Successfully representing a diverse set of avatars is what makes or breaks an avatar customization system and thus an online community. Nearly every facial feature and body type is filled with hundreds of combinations that make an avatar resemble the infinite complexities that make you you. The design challenge is how to represent a large set of options in a way that is easy to grok. Balancing simplicity with depth in optionality is one of game design’s dark arts that only a few manage to get just right.

Organizing concepts like eye shape, tattoos, wrinkles, and standby expression can be a master class in information architecture. Not many games get this right; there doesn’t seem to be a standardized way to organize this information and players often have to learn a new system for every game.

Unfortunately, many avatar creation systems retain a rigid definition of fluid terms like race and gender, especially when providing templates for their characters. The games that are able to avoid these shortcuts and provide a flexible, user friendly interface for customizing an avatar stand out from the bunch and tend to impact the community of players.

This research paper explores the question around diversity in virtual worlds and how it impacts players’ willingness to express their offline racial identity in avatar customization systems.

3. Non-Binary Options

Not unlike your real identity, a good virtual identity is defined by nuance; avoiding binary terms and hard lines between body features is a must.
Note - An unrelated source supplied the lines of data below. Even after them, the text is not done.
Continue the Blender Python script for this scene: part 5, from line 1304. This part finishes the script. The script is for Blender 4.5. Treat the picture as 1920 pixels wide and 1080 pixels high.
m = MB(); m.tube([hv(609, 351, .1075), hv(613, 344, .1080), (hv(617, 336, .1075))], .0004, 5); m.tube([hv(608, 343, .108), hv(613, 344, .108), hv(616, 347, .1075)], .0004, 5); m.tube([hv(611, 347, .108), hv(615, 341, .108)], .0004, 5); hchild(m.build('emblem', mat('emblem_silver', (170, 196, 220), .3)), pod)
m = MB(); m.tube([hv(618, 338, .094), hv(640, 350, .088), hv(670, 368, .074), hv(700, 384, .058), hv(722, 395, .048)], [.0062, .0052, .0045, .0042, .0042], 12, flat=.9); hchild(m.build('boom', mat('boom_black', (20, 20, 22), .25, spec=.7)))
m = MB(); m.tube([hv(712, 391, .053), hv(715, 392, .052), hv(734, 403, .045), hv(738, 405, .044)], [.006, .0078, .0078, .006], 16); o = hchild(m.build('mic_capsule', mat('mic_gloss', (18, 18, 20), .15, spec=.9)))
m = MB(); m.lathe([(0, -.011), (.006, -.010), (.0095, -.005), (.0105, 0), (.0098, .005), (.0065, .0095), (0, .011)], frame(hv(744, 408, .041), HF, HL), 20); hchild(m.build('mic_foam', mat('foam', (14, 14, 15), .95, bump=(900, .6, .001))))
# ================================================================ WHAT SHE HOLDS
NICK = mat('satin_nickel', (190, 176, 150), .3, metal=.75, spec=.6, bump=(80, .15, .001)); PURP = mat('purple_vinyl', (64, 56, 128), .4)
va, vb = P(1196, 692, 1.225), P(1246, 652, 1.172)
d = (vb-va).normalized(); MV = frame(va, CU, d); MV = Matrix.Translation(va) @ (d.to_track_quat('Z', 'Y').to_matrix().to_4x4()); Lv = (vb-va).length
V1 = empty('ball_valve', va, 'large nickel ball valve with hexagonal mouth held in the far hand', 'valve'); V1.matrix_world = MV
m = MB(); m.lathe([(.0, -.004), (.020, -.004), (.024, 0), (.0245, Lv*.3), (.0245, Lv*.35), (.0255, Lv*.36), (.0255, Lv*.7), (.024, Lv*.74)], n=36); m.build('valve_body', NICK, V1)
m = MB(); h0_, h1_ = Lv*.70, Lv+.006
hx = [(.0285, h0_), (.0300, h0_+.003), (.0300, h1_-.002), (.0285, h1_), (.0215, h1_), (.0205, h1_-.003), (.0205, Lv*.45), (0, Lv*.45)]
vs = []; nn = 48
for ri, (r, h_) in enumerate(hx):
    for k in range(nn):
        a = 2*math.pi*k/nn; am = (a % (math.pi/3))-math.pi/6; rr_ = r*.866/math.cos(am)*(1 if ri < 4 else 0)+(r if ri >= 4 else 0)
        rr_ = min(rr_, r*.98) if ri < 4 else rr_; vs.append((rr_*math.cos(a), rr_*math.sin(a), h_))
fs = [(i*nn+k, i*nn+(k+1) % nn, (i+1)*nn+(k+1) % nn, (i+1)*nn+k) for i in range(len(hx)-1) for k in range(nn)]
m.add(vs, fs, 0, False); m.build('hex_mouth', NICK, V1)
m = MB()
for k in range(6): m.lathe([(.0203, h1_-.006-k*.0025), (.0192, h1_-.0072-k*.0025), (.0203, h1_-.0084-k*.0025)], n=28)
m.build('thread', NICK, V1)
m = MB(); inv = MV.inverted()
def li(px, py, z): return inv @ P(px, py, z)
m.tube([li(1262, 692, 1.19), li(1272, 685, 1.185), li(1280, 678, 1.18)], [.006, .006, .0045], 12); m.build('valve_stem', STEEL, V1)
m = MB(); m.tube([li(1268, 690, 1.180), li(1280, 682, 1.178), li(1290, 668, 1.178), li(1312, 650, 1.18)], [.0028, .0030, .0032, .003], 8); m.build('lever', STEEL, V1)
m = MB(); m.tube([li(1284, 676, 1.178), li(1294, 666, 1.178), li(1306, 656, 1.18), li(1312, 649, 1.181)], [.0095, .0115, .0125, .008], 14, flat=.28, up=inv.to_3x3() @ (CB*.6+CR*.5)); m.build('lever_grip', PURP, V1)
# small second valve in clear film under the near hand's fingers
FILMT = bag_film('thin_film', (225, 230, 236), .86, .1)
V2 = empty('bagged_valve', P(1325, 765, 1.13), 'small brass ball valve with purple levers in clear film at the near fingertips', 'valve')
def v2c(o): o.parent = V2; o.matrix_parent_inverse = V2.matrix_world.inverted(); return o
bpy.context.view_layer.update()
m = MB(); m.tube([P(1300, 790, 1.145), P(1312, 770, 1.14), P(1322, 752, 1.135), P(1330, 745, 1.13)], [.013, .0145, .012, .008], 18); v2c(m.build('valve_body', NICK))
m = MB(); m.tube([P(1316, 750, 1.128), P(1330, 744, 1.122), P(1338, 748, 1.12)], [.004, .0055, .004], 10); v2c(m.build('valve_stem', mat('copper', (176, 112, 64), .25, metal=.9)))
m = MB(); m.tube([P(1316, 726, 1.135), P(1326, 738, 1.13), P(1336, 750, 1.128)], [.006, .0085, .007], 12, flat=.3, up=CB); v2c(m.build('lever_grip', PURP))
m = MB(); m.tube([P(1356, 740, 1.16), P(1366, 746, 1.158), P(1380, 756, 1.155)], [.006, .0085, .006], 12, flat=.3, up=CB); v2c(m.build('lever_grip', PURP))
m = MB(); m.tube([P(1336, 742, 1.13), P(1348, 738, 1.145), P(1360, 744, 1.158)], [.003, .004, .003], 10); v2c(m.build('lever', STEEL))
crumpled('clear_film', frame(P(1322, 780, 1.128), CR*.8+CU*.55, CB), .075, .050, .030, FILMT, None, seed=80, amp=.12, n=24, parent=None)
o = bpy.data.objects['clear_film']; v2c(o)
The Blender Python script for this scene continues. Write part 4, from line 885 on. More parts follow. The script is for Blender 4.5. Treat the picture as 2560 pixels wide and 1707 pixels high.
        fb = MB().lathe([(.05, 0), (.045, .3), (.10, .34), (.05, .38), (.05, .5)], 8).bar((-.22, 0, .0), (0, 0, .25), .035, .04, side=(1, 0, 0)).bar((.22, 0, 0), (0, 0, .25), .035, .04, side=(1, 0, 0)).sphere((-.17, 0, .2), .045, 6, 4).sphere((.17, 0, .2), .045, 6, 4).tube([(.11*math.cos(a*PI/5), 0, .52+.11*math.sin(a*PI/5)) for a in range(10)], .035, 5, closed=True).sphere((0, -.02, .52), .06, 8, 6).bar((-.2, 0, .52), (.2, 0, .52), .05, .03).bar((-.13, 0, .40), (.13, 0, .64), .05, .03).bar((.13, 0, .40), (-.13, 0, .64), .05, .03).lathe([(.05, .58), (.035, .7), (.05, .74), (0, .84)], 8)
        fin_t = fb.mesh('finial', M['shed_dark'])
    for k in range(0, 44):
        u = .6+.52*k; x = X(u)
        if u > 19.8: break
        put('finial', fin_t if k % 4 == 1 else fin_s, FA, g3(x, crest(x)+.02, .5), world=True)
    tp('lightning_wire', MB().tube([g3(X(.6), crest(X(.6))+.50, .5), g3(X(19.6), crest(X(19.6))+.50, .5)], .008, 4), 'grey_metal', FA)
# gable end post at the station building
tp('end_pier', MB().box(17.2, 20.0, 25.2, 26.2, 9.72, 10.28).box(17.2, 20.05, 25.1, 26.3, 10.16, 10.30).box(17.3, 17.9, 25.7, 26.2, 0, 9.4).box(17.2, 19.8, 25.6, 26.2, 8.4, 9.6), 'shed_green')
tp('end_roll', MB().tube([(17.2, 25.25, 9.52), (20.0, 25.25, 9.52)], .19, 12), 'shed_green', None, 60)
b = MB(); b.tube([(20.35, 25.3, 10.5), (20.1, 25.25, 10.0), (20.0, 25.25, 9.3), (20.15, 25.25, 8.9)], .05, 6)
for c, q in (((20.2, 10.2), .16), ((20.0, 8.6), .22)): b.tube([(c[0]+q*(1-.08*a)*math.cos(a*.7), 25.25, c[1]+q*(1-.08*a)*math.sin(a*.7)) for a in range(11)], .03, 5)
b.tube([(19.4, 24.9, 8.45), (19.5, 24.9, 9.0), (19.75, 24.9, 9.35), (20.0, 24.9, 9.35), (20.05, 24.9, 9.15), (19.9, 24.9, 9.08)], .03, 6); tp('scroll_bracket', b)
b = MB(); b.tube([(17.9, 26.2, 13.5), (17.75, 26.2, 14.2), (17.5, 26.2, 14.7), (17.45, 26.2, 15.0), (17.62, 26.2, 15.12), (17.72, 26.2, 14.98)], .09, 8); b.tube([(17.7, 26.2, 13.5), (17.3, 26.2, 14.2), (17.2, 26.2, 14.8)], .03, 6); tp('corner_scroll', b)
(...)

The Sims 4 does a great job giving players a starting point for their avatar, then providing ways to adjust the properties within a spectrum. The user interface is often depicted as a set of sliders or by directly manipulating different body parts with the player’s cursor.

4. Highlight Editable Zones

Directly manipulating or selecting different facial features is a common practice among avatar customization systems.

In Fallout 4, as the player pointer hovers over the avatar’s face, different facial features glow to indicate what is editable. Tapping a section opens up different editable properties like sculpt, type, and color.

Games like Black Desert Online separate the face into distinct sections that can be manipulated directly by dragging them. This level of finesse affords a great feeling of control for the player.

5. Use Abstractions to Emphasize Differences

It is not uncommon to provide the player with a set of options to choose from to select elements like the face shape. Cycling through many seemingly indistinguishable options can be overwhelming.

The Mii Maker expertly uses iconography to highlight the differences in face shape, which makes each decision feel intentional and removes ambiguity between options.

Destiny does a good job providing clearly distinct choices for hair styles and colors that fit in within the aesthetic of the game. The simplified art style of the icons on the right removes unnecessary decorations and makes them instantly recognizable.